QS9000 to TS16949 Transition - How difficult was it, REALLY??



I've got some folks at the corporate level who seem to be (in my humble opinion) freaking out about switching from QS9000 to TS16949 - there's talk of massive re-training efforts, lots of schooling, etc. I've actually read TS16949 in all it's glory and while there are certainly some challenges I'm just not seeing that it's going to be THAT big a transition.

So.... what has YOUR experience been, those of you who have made/are making the transition? Am I blind to what's coming or is corp crying wolf?

M Greenaway


We are QS9000 certified and currently going through ISO9001:2000 transition. I personally see TS16949 as a pure amalgamation of QS9000 and ISO9001:2000, hence by complying with both standards for a period we will by default be compliant to TS16949 - to which we will transfer at some point (Dec 2006 probably).

Laura M


I agreed with you upon reading the TS standard. I admit - I didn't attend any expensive classes. But what I really don't get is the IAOB mandated days. I'm currently working with a company who was told to be QS - but I directed them to ISO9001:2000. They still think TS is the way to go as a replacement of QS. They are small - and Tier 2. 36 people total. In order for them to be TS (no design) they are required to endure 4.5 Man days of audit. I can't fathom what the auditor will do for 4.5 days at this company. When I asked the registrar for relief, they said that it is not allowed by IAOB. So yeah - now I'm nervous - possibly like your corporate folks, and I now 100% believe that ISO 9001 is the way to go for any Tier 2. For this particular client, the difference was 8K for year 1 and 3K ongoing vs 4K for year one and 1K ongoing.

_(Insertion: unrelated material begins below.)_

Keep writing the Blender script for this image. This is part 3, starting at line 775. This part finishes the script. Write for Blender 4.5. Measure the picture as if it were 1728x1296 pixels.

IMO, Tne major hurdle is the "mindset" of organization as it pertains to the process approach vs the element or procedure approach.
Before atempting to implement ISO/TS I suggest doing one of the two following irems:
- Bring in a consultsant for one day to explain and provide examples of what the process approach is and what it is about, or,
- send one person (with decision making authority) from each department to a seminar on process definitions.

The major difference between QS and TS is that TS requires that processes be defined. There are suttle differences in the content of the standard vs the spec. There are some major differences in the QS VS TS customer specific requirements.
Some things (but not all) that an auditor will look for;
- Customer oriented processes (COP's)
- Process definition; inputs, outputs, activities
- The seven required procedures,
- Process linkage,
- Evidence that customer specific requirements have been reviewed and implemented as required.
- Process measures,
- Process objectives.


QS TS is not the problem.
TS is not really a nightmare to QS managers.
Just lab points are really more requests but ... in our audit they are not very pressed.

The problem is to pass to process management. And the time is going out.

Somebody have a schema to based the processes in the automobile industry?